Why we have these dams:

Down Town Pittsburgh, 1936 St Patricks Day Flood, Before The Dams 

Down Town Pittsburgh 1936 Flood

Down Town Pittsburgh, June 1972, Hurricane Agnes, After The Dams Were Built


  1. Aren't those blue skies something else ?
    Having a wee bit of a drought are we ?
    Enjoy it !

  2. Actually it is not as dry as the river levels would suggest. The Army Corps of Engineers can control the river levels remarkably well providing we are not having some sort of extended deluge. The Allegheny is navigable for about 70 river miles upstream from Pittsburgh to a town called Bradys Bend. The Corps is required by law to keep a 9 foot depth sailing channel for commercial river traffic. They maintain that depth by impounding and releasing water from a series of flood control dams in what is known as the Pittsburgh District. This is worthy of a post. But for the mean time, VW Bussman on behalf of the generous citizens of the United States of America, the kindness of the Obama Administration, the dutiful vigilance and professionalism of the United States Department of Defense, and the valiant effort of the United States Army Corps of Engineers St Paul District, and in recognition of international cooperation and friendship and honoring the longest undefended border in the world I Sextant present to you, sir, yes you, one of the fine and courageous citizens of Sanford of The Rural Municipality of MacDonald, of the Great Province of Manitoba, Canada True North Strong and Free, and great splasher, wader, and pumper of the mighty La Salle, I do hereby present The Flood Fight Handbook, 2009.

    May you read it with dry feet and good spirits. BTW how is the beer coming along?

  3. That's some water in those old photo's. Eerily familiar of our watershed when water's on the rise in the spring and after we've had 5 inches of rain at one time. Would be nice if we had 9 foot navigable depth for the entire river length.......but....then again no.........all we would have then is a bunch of yahoos with power speed boats causing all sorts of havoc. The odd time when someone has a small boat and outboard motor on the river behind our place and they open her up....the wake from those boats starts to erode the shore line and mess up my dock and irrigation pump intake.
    The beer is actually very tasty. We made stout and ale. I am partial to strong tasting beers. With all this hot weather we are having it is disappearing at an alarming rate. Yikes !
    We bought two more kits, but haven't started them yet. I think we will need to tweak the process a tad but for a first time try....not too shabby.
    I'm geting tired of al this hot weather to tell the truth. Today it is supposed to be 31 C bit with humidex will feel like 41 C, .....wasted on me man. Anything over 23/24 C is over the top. If this is global they say it will be....hotter summers, bigger better floods, more extremes..............yeesh .......not my cup of tea or glass of beer.

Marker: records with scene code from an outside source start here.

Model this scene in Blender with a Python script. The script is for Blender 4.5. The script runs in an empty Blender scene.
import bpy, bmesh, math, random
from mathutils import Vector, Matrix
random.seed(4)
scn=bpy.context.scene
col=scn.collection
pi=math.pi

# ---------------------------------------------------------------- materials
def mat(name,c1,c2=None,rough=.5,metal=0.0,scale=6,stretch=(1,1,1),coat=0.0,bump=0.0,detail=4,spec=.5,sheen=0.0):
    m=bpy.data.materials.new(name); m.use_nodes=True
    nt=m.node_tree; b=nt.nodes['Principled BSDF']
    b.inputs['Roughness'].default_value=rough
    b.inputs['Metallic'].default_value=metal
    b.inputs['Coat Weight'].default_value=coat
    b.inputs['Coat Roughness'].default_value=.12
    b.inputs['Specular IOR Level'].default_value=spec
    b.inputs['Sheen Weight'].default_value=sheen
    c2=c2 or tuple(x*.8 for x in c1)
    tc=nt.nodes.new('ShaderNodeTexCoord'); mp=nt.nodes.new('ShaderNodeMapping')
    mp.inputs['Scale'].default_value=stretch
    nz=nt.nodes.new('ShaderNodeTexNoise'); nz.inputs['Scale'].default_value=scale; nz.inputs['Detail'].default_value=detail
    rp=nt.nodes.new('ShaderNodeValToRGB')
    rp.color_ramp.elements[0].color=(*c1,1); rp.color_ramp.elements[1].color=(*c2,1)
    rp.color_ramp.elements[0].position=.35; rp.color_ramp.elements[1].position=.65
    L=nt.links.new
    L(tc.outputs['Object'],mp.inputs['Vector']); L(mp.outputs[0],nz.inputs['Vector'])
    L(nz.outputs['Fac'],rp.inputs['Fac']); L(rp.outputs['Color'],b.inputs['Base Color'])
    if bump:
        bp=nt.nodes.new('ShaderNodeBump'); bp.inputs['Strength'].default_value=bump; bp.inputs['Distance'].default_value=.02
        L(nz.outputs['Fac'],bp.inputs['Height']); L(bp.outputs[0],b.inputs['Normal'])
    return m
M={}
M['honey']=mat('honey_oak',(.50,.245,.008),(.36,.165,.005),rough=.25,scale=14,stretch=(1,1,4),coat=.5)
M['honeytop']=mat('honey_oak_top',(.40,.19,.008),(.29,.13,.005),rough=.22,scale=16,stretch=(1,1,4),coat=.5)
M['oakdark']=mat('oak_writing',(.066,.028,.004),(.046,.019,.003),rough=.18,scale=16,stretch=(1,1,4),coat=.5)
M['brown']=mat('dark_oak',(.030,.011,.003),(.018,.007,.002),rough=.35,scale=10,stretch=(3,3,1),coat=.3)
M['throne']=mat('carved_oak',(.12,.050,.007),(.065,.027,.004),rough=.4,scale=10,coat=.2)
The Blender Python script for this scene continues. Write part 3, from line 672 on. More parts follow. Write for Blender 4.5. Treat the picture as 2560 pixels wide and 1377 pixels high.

    How things in your world ? Crazy weather ? Nice summer.
    Retirement working out for you ?

  4. BTW......that US Army Corps of Engineers logo looks very much like the Wolfsburg Crest on my Volkswagen's. Google Wolfsburg Crest.....not exactly, but sure caught my eye. FWIW.

  5. Well in my world the weather is too damned hot and the A/C went out on the car. So I got to get that fixed. Retirement is great, I love it. With this hot weather though I am not getting anything done. Heat and MS don't mix. So I am relaxing. Damn your temps are up there are worse than ours!

    Your right there is a resemblance between the Corps of Engineers Logo and the Wolfenberg Crest.